Te presentas ante el lector como «su seguro servidor». ¿Eso qué significa y qué implicaciones tiene?

«Su seguro servidor» es casi un arcaísmo, ya casi nadie lo usa, con lo que el autor se convierte en un personaje y evita la incomodidad de usar el «yo», que no deja de ser pretencioso. Decir «yo pienso que…» es darse mucha importancia, como si lo que pensases le importase a alguien media mierda, que es lo que suele ocurrir. Usando la tercera persona y con un giro un poco artificioso vas y sueltas tus mezquindades y tus pobres conclusiones con desahogo marcando una distancia.

Es horrorosa la gente que se autocita como si estuviera diciendo por Gracián o por Sócrates, esa gente que suele decir: «como yo digo, esto es tal o cual…». ¿A quién le importa lo que tú digas? Ni que fueras Descartes. En realidad, lo de «su seguro servidor» es una forma de defensa y de hacerme el sueco.

Y tu autocensura, ¿qué? ¿Te la has pasado por el forro?

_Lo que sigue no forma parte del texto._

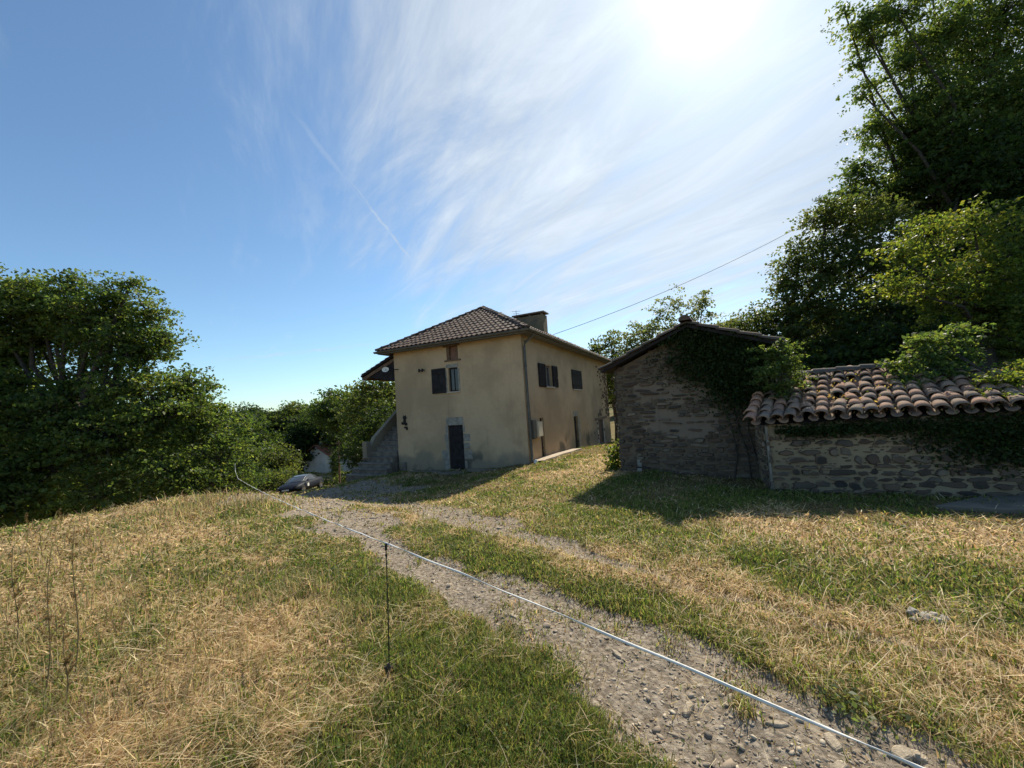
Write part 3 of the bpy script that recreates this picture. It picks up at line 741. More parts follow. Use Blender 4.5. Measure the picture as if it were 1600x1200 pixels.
def build_trees():
    # the big spreading tree at the left, and its neighbours down the bank
    tree('oak_tree', 'large spreading leafy tree at the far left with sky showing through its limbs', 'tree', on_ground(-14.5, 14.5, 0),
         [PB(-20, 480, 13.5, 1.6), PB(60, 470, 14, 1.0), PB(112, 450, 14, .5), PB(105, 480, 14, .9), PB(185, 465, 14, 0.75), PB(150, 500, 14, 1.1), PB(232, 488, 14.2, .65), PB(200, 540, 14, 1.1), PB(258, 530, 14.3, .6), PB(112, 432, 14, .3), PB(205, 442, 14, .35), PB(50, 445, 14, .35),
          PB(60, 530, 14.5, 1.2), PB(80, 500, 14.6, 1.2), PB(190, 505, 14.6, .8), PB(225, 550, 14.8, .8), PB(130, 530, 15, 1.0), PB(30, 560, 14.6, 1.0), PB(150, 565, 14.3, .6), PB(115, 600, 14, .7), PB(20, 600, 14, .8), PB(305, 620, 15, .7), PB(-60, 560, 14, 1.6), PB(-150, 520, 14, 2.2), PB(-10, 640, 13.2, 1.5), PB(90, 660, 13.5, 1.3), PB(205, 610, 14.0, 1.15), PB(290, 600, 14.5, .8), PB(255, 650, 14, 1.3), PB(170, 690, 13.5, 1.5),
          PB(60, 720, 13.3, 1.5), PB(310, 660, 14.5, .85), PB(-100, 650, 13, 2.0), PB(-220, 640, 13, 2.6), PB(20, 785, 12.6, 1.1), PB(-90, 760, 12, 1.6)], 'oak', leaf=0.068, dens=3.6, trunk_r=.30)
    tree('hedgerow_tree', 'leafy low tree filling the bank right of the large left tree', 'tree', on_ground(-11.0, 15.5, 0),
         [PB(250, 735, 13.5, 1.25), PB(320, 715, 14.5, 1.2), PB(340, 650, 15.5, .75), PB(370, 690, 15.8, 1.0), PB(385, 745, 16.5, .6), PB(170, 770, 13, 1.1), PB(300, 760, 14, .9), PB(360, 750, 15.5, .8), PB(395, 705, 16.5, .3)], 'oak', leaf=0.062, dens=2.3, trunk_r=.13)
    tree('dark_tree', 'dark tree in shade behind the large left tree', 'tree', on_ground(-22, 19, 0),
         [PB(30, 700, 18, 3.0), PB(-160, 650, 18, 4), PB(120, 640, 19.5, 2.0), PB(-70, 770, 17, 2.6), PB(170, 740, 18, 2.3), PB(-350, 700, 17, 4.5), PB(240, 700, 19, 1.8), PB(90, 790, 16.5, 1.8), PB(330, 740, 20, 1.5)], 'dark', leaf=0.11, dens=2.0, trunk_r=.25, twigs=False)
    # overhanging oak at the right
    tree('oak_tree', 'tall oak overhanging the top right corner against the bright sky', 'tree', on_ground(28, 23, 0),
         [PB(1450, 200, 22, 1.9), PB(1430, 160, 22.5, 1.6), PB(1540, 230, 22, 2.4), PB(1350, 150, 22.5, .7), PB(1440, 270, 23, 1.9), PB(1540, 100, 23, 2.4), PB(1370, 330, 24, 1.5), PB(1330, 300, 24, 1.1), PB(1560, 350, 23, 2.6), PB(1360, 70, 22, .8), PB(1320, 20, 22, .5), PB(1350, 35, 21.4, 1.03), PB(1400, 20, 21.4, 1.52), PB(1470, 60, 22.1, 2.07), PB(1560, 30, 22.1, 2.48), PB(1420, 100, 22.1, 1.52), PB(1500, 150, 22.1, 2.07), PB(1590, 160, 21.4, 2.62), PB(1365, 195, 22.8, 1.10), PB(1420, 220, 22.8, 1.72), PB(1500, 240, 22.1, 2.21),
          PB(1340, 265, 23.5, 0.97), PB(1390, 300, 23.5, 1.52), PB(1590, 280, 21.4, 2.48), PB(1480, 320, 22.8, 2.07), PB(1700, 100, 22.1, 3.59), PB(1750, 300, 20.7, 3.59), PB(1600, -110, 22.1, 3.31), PB(1450, -80, 22.8, 2.35), PB(1900, 200, 20.7, 4.83), PB(1340, 100, 22.1, 0.41)], 'oak', leaf=0.10, dens=2.0, trunk_r=.30, fork=.35)
    tree('maple_tree', 'yellow green leafy tree lit by the sun above the tiled shed roof', 'tree', on_ground(16.5, 13.5, 0),
         [PB(1400, 400, 12.8, .55), PB(1450, 370, 13, .9), PB(1520, 350, 13, .9), PB(1395, 450, 12.6, .55), PB(1455, 440, 12.8, .9), PB(1530, 430, 13, 1.1), PB(1590, 400, 13, 1.2), PB(1590, 480, 12.8, 1.0), PB(1460, 480, 13, .6), PB(1540, 500, 13, .9), PB(1600, 540, 13, 1.0), PB(1560, 470, 12.6, .8), PB(1680, 430, 13, 1.6), PB(1800, 400, 13, 1.8)],
         'yellow', leaf=0.065, dens=2.4, trunk_r=.2)
    tree('oak_tree', 'dark rounded oak behind the stone barn, left edge stepping down to the roof', 'tree', on_ground(15, 24, 0),
         [PB(1290, 335, 20, 1.1), PB(1330, 350, 20, 1.7), PB(1250, 400, 20.5, 1.1), PB(1300, 420, 20, 1.9), PB(1225, 440, 21, .9), PB(1250, 480, 20.5, 1.5), PB(1195, 500, 21, 1.1), PB(1380, 400, 19.5, 2.2), PB(1330, 500, 19.5, 2.1), PB(1240, 540, 20, 1.6), PB(1160, 510, 22, .8), PB(1185, 545, 21, 1.1), PB(1300, 570, 19, 1.6)], 'olive', leaf=0.09, dens=2.4, trunk_r=.35, twigs=False)
    tree('dark_tree', 'dense shaded tree filling the wood behind the tiled shed', 'tree', on_ground(22, 22, 0),
         [PB(1420, 520, 19, 2.6), PB(1520, 560, 18, 2.4), PB(1620, 520, 18, 3), PB(1550, 400, 21, 3.5), PB(1450, 430, 21, 3), PB(1750, 560, 17, 3.5), PB(1340, 560, 18, 1.8), PB(1650, 300, 21, 4), PB(1420, 590, 17, 1.6), PB(1900, 500, 17, 4), PB(1500, 280, 22, 3.2), PB(1280, 590, 18, 1.3)], 'dark', leaf=0.13, dens=2.2, trunk_r=.4, twigs=False)
    # feathery tree and small trees behind the barn
    tree('poplar_tree', 'feathery pale tree rising behind the barn ridge', 'tree', on_ground(17, 36, -.2),
         [PB(1060, 478, 33, (0.8, .8, 1.5)), PB(1092, 478, 33, (1.1, 1, 1.8)), PB(1030, 492, 33, (1.2, 1, 1.5)), PB(1075, 510, 33, 1.9), PB(1100, 462, 33, (.5, .5, .9)), PB(1040, 530, 33, 2)], 'silver', leaf=0.12, dens=0.62, trunk_r=.2)
    tree('ash_tree', 'pale green tree between the feathery tree and the dark oak', 'tree', on_ground(21, 37, -.2),
         [PB(1130, 508, 32, 1.2), PB(1150, 520, 32, 1.5), PB(1120, 540, 32, 1.8), PB(1170, 545, 31, 1.6)], 'silver', leaf=0.12, dens=1.0, trunk_r=.2)
    tree('small_tree', 'small round tree between the farmhouse eave and the barn roof', 'tree', on_ground(9.5, 37, -.2),
         [PB(930, 545, 34, .9), PB(955, 538, 34, 1.3), PB(950, 570, 34, 1.7), PB(975, 560, 34, 1.4), PB(958, 600, 34, 2)], 'olive', leaf=0.12, dens=1.2, trunk_r=.2)
    tree('willow_tree', 'loose grey green tree left of the feathery tree behind the barn', 'tree', on_ground(12, 37, -.2),
         [PB(985, 530, 33, 1.2), PB(1005, 518, 33, 1.3), PB(1015, 540, 33, 1.8), PB(990, 560, 33, 1.5)], 'silver', leaf=0.12, dens=0.9, trunk_r=.2)
    # behind the stairs of the farmhouse
    tree('hazel_tree', 'sunlit bushy tree behind the outdoor stairs of the farmhouse', 'tree', on_ground(-9.5, 33, 0),
         [PB(600, 605, 30, 1.4), PB(575, 612, 30, 1.3), PB(560, 640, 31, 1.7), PB(610, 640, 29, 1.9), PB(585, 670, 28, 1.8), PB(565, 685, 29, 1.0), PB(640, 620, 30, 2), PB(600, 700, 27, 1.2)], 'olive', leaf=0.12, dens=1.5, trunk_r=.25, twigs=False)
    tree('dark_tree', 'dark shaded tree left of the sunlit tree behind the stairs', 'tree', on_ground(-19, 52, 0),
         [PB(535, 640, 50, 3), PB(515, 648, 50, 2.0), PB(548, 665, 48, 2.4), PB(570, 665, 46, 2.4)], 'dark', leaf=0.2, dens=1.8, trunk_r=.3, twigs=False)
    # shrubs
    tree('shrub', 'round green shrub left of the white house in the valley', 'shrub', on_ground(-32, 60, 0),
         [PB(436, 715, 56, 2.2), PB(440, 726, 56, 1.6), PB(425, 730, 55, 2.0), PB(440, 742, 53, 1.5)], 'olive', leaf=0.2, dens=1.6, trunk_r=.12, twigs=False)
    for i, (px, py, d, r, lab) in enumerate([(415, 752, 38, 1.3, 'leftmost low hedge shrub behind the car'), (440, 748, 40, 1.1, 'low hedge shrub just behind the front of the car'), (482, 751, 41, .9, 'low hedge shrub behind the roof of the car'),
                                             (512, 752, 40, .9, 'low hedge shrub behind the tail of the car'), (548, 742, 38, .8, 'rightmost low hedge shrub beside the thin pole')]):
        p = D(px, py, d); 
        tree('hedge_shrub', lab, 'shrub', on_ground(p[0], p[1]), [(p, r), (p + [r * .9, .3, -.3], r * .8), (p - [r * .8, .3, .4], r * .85), (p - [0, 0, r * .8], r)], 'olive', leaf=0.12, dens=1.3, trunk_r=.06, group='low shrubs along the lane behind the car', twigs=False)
    tree('shrub', 'leafy bush beside the foot of the outdoor stairs', 'shrub', on_ground(-7.6, 23, 0),
         [PB(560, 715, 23, .9), PB(545, 700, 25, .9), PB(570, 690, 23.5, .8), PB(580, 668, 24, .9), PB(555, 735, 22, .5), PB(600, 650, 25, 1.0)], 'dark', leaf=0.08, dens=1.8, trunk_r=.06, twigs=False)
    p = D(523, 715, 62)
    tree('cypress', 'small dark conical conifer in front of the white house', 'tree', on_ground(p[0], p[1]), [(p + [0, 0, -2.0], (.8, .8, 1.1)), (p + [0, 0, -.8], (.75, .75, 1.2)), (p + [0, 0, .4], (.4, .4, 1.0))], 'dark', leaf=0.07, dens=4, trunk_r=.1, twigs=False)
    # weed at the barn's left corner
    p = ground_px(963, 732)
    tree('leafy_weed', 'broad leafed weed growing at the left corner of the barn', 'plant', p, [(p + [0, 0, .25], .22), (p + [.05, 0, .5], .15), (p + [-.05, -.1, .1], .2)], 'yellow', leaf=0.05, dens=1.2, trunk_r=.012, twigs=False)
    # far wood: one model tree copied
    protos = []
    for k, pal in enumerate(('oak', 'dark', 'olive')):
        bl = [((rng.normal(0, 1.8), rng.normal(0, 1.8), 7 + rng.normal(0, 2.2)), rng.uniform(1.7, 2.8)) for _ in range(13)]
        root = tree('woodland_tree', 'dark green tree among the wood beyond the valley', 'tree', (0, 0, 0), [(np.array(c), r) for c, r in bl], pal, leaf=0.26, dens=1.5, trunk_r=.28, group='trees of the wood beyond the valley', twigs=False)
        protos.append(root)
    spots = []
    for px in range(395, 640, 15):
        d = 100 + rng.uniform(-8, 25); top = np.interp(px, [390, 420, 470, 500, 520, 560, 640], [634, 638, 643, 640, 632, 625, 612]) + rng.uniform(-5, 6)
        spots.append((px + rng.uniform(-4, 4), top, d))
    for px in range(400, 560, 20): spots.append((px, 660 + rng.uniform(-8, 8), 104 + rng.uniform(0, 8)))
    for px in (-300, -180, -60, 60, 180, 300, 360): spots.append((px, 640 + rng.uniform(-10, 10), 70 + rng.uniform(0, 30)))
    for px in (1210, 1150, 1090, 1030, 960, 900, 840): spots.append((px, 585 + rng.uniform(-8, 8), 75 + rng.uniform(0, 20)))
    for px in (1300, 1400, 1500, 1650): spots.append((px, 480, 45))
    used = [False] * 3
    for i, (px, py, d) in enumerate(spots):
        p = D(px, py, d); z = gz(p[0], p[1]); hgt = p[2] - z + 0.4; s = max(0.35, hgt / 11.3)
        k = int(rng.integers(0, 3)); pr = protos[k]
        if not used[k]: o = pr; used[k] = True
        else:
            o = pr.copy(); link(o)
            for ch in list(pr.children):
                c = ch.copy(); link(c); c.parent = o
        o.location = (float(p[0]), float(p[1]), z); o.scale = (max(s, .8), max(s, .8), s); o.rotation_euler = (0, 0, float(rng.uniform(0, 6.28)))
        if px > 800: o['label'] = 'distant dark tree in the wood behind the barn and farmhouse'; o['group'] = 'distant trees behind the barn'
        elif px < 390: o['label'] = 'distant dark tree hidden in the wood behind the large left tree'; o['group'] = 'distant trees behind the left tree'
if True: build_trees()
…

Sí, claro, pero no tiene ningún mérito porque no hay nada que perder. Uno cuida lo que dice cuando puede ganar algo, o perderlo. Entonces actúa con precaución. Sabes, Mar, que esto de la literatura no da para comer caliente una vez al día, ya no te cuento merendar. Yo no soy el tío más listo de mi escalera, pero me llega para acertar que este libro mío, además de la familia, que para eso está y que se joda, lo van a leer siete u ocho personas, con lo que no tiene ningún mérito obviar las ofensas. No es valor, es calcular con cierto realismo la difusión.

Martín, después de escribir este libro tan inadecuado, ¿te entregas tú solo a la policía biempensante o me vas a hacer que te denuncie yo?

Yo no me pienso entregar. Te dejo la responsabilidad de denunciarme, pero si vienen a por mí tendré que echarme al monte y vivir de la caza y de robar a los excursionistas.